Back to the game this afternoon, a quick check of the standings shows that the Knights are in the unfamiliar position of propping up most of the other schools. The Red Lions and the Stags of BastĂȘ are top of the heap. Even hopia factory JRU – that was how everyone referred to the school in the NC when I was in college – are better-placed than the Knights. I was still shocked to see the arena practically empty!

When I was in college, empty arenas were the domain of the UAAP. I ought to know! I used to pass by the Rizal Memorial on my way to HP all the time when there were UAAP games being played. The games attracted more flies than the smell of freshly fried hawot.

On the streets, the only sounds you could hear from inside the arena were the shouts of the players themselves and the electronic buzzer. Funnily enough, the schools sent brass bands to the arena on the pretense that there would be people cheering. The brass bands played fiesta tunes. It was such a farce!

Then, the NC was the unmistakable glamour league. It was eagerly anticipated. Although the games – like today – were televised, people still flocked to the arenas for the simple reason that the television screen could just never quite replicate the atmosphere inside the venue. Apart from the sporadic sideshows – i.e. sapakan at habulan – you could shout just about anything you wanted to shout and nobody minded that you did. The alaska aimed at the other school was always spontaneous and humorous!

There are still those who follow the NC, but the UAAP has grown to the point where it even attracts more people to watch it than the PBA, a professional league.
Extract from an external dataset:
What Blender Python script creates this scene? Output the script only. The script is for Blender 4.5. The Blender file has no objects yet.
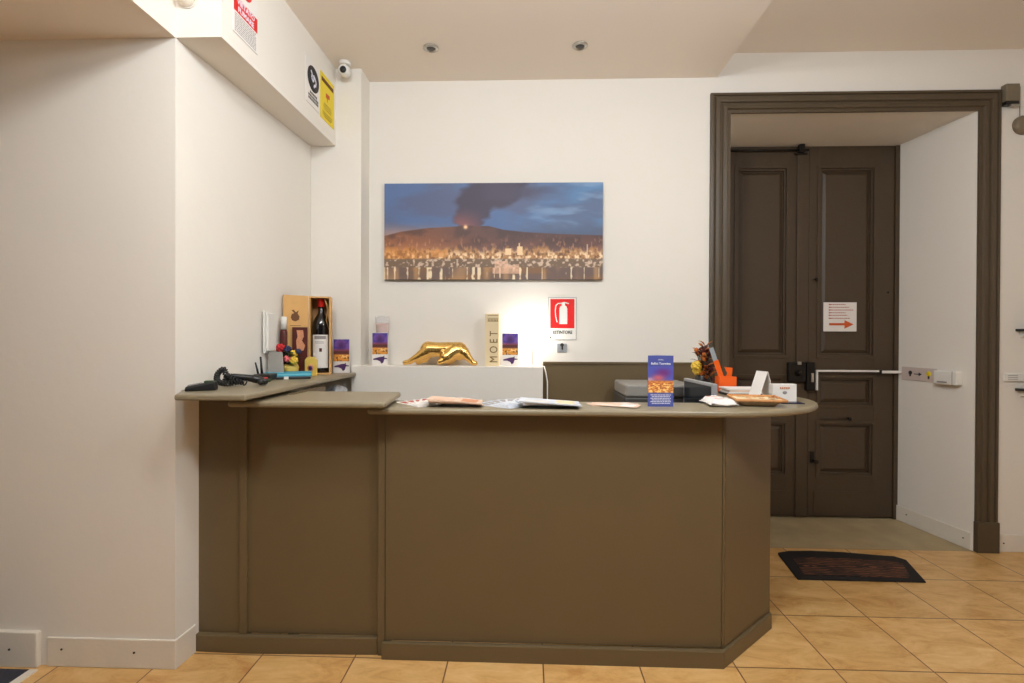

Marketing, to a certain degree, has been responsible for the league’s success. The reunion of the NCAA’s previously greatest rivals – the Archers and the Eagles – in the UAAP was the initial spark. Eventually, I think the other universities simply caught on and adopted the traditions that DLSU and Ateneo brought with them from the NC – traditions like pep squads, drum beaters and standard cheers.

Personally – although I am not really a basketball fan – I have had my own days of fun in basketball arenas and would like nothing more than for the two leagues to unite into one big national collegiate league. UAAP teams get to play against NC teams in other tournaments, but these are frequently pre-season leagues that do not carry the same significance.

Imagine the Archers and the Blue Eagles lining up against their former rivals from Letran, Mapua and San Beda again in the first major basketball tournament of the school year? Mouthwatering, eh…???